The organisers are calling it “Activism vs Slacktivism” and no, I don’t understand what that means either.  But I do know the organisations that will be up on the podium with me – including Amnesty International and Oxfam.
I was invited because I’d written something in the Guardian recently challenging the idea that what happened in Egypt could be called “the Twitter revolution”. What I actually wrote was this:
“While the media has reported on social networks such as Twitter and Facebook as revolutionary methods of mobilisation, it was the old-fashioned working class that enabled the pro-democracy movements to flourish.”
Apparently I am now seen as something a techno-skeptic.
It’s an interesting position to be in as for so many years I was regarded by those who knew me as a techno-enthusiast.
And yet my position on these issues has not changed.
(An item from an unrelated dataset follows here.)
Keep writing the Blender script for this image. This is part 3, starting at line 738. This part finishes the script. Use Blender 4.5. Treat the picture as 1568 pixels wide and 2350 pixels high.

In preparation for the debate, I was asked to contribute a paragraph summarizing my view.  This forced me to think about things and to boil down my thoughts to just a few sentences.
And here’s the core of what I said:
“Social media are like the horse that Paul Revere rode the night the American revolution began. Without a fast and robust horse, Revere could never have sparked the rebellion.  What we remember about that night in 1775 is not how effective the horse was at its job, but at the messenger – Revere himself – and the message that he carried.”
In other words, what matters in countries like Egypt and Tunisia are people and their ideas.  Social class matters.  Grassroots organisation matters.  Inequality, exploitation and injustice matter.  These are the things that drive revolutions.
The web, email, social networks, text messages, microblogging are all tools.  They are great tools – but like Paul Revere’s steed, they are only tools.
Revolutions can succeed without them, and revolutions can fail even when these tools are widely available.
It’s true that having cheap, reliable and incredibly fast communications is a real asset to a revolution that is taking place.
But what we are seeing now in parts of the media is a fetishisation of those tools.
This is often the work of journalists and pundits who really don’t have a clue what they are talking about.